As the development of and consumer interest in virtual reality (VR) continues to grow, so does the value placed on interactive experiences. And with individual media consumption rates only increasing (Americans spend 10 hours and 39 minutes each day consuming media), the question is no longer about how to convince consumers to purchase this television series, that movie, or those games, but rather how to ensure long-term engagement with such media? [1]

With the recent releases of games like Batman: Arkham VR and Game of Thrones: Ascend the Wall, it appears the entertainment industry has finally landed on a promising way to keep fans engaged long after the movie or series has ended. Their solutions? Branded virtual reality, augmented reality (AR) and/or mixed reality (MR) games. By involving a multitude of choices and outcomes for players to make and experience, these immersive games ensure players have different experiences each time they play. Not only does this encourage long-term engagement with the game, but it also prolongs the player’s journey with the show or movie on which the game is based.

That said, media brands will face another hurdle when they determine how to monetize these games. Video game developers, such as Telltale Games, found early success through downloadable content (DLC), episodically releasing both Batman: The Telltale Series and The Walking Dead video game series. This model proved quite lucrative, seeing more than 28MM+ episode purchases for The Walking Dead by 2014. At $5/episode, that’s more than $140MM in revenue. [2]

Microtransactions are seen as the next wave of in-game payment tactics, allowing players to purchase the ability to unlock new levels, or gain new characters, lives or equipment. Though this tactic has seen mass adoption among gaming publishers, it’s been met with scrutiny among gamers. In this model, fans with money to spend keep pace with the super-fans, who devote large chunks of time to the game.
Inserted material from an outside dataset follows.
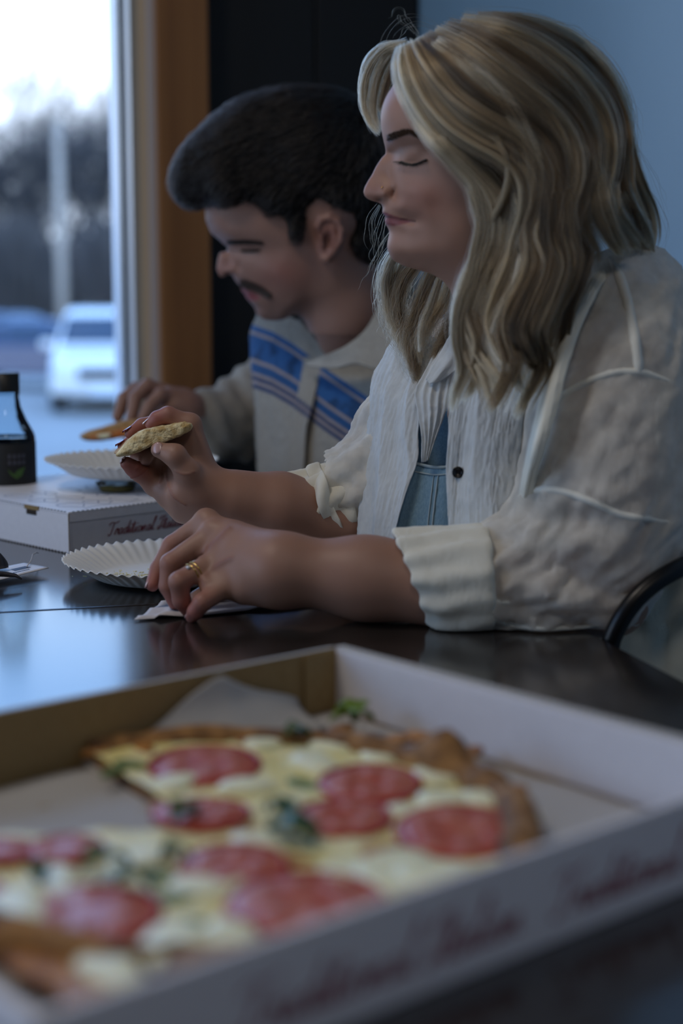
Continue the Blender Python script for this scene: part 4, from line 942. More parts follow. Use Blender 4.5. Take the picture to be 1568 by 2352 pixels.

In other words, why spend four days mastering a level, when you can get there in one day by purchasing another life?

Regardless of the to-come pricing model, VR, AR and MR are here to stay. Recent game releases and their impressions have made it clear: increased interaction leads to long-term engagement, which we predict, may just help combat the lack of brand loyalty prevalent among millennials and upcoming generations.

Just ask the publishers behind Harry Potter or Stranger Things; both series recently announced the upcoming releases of their own respective AR and VR experiences.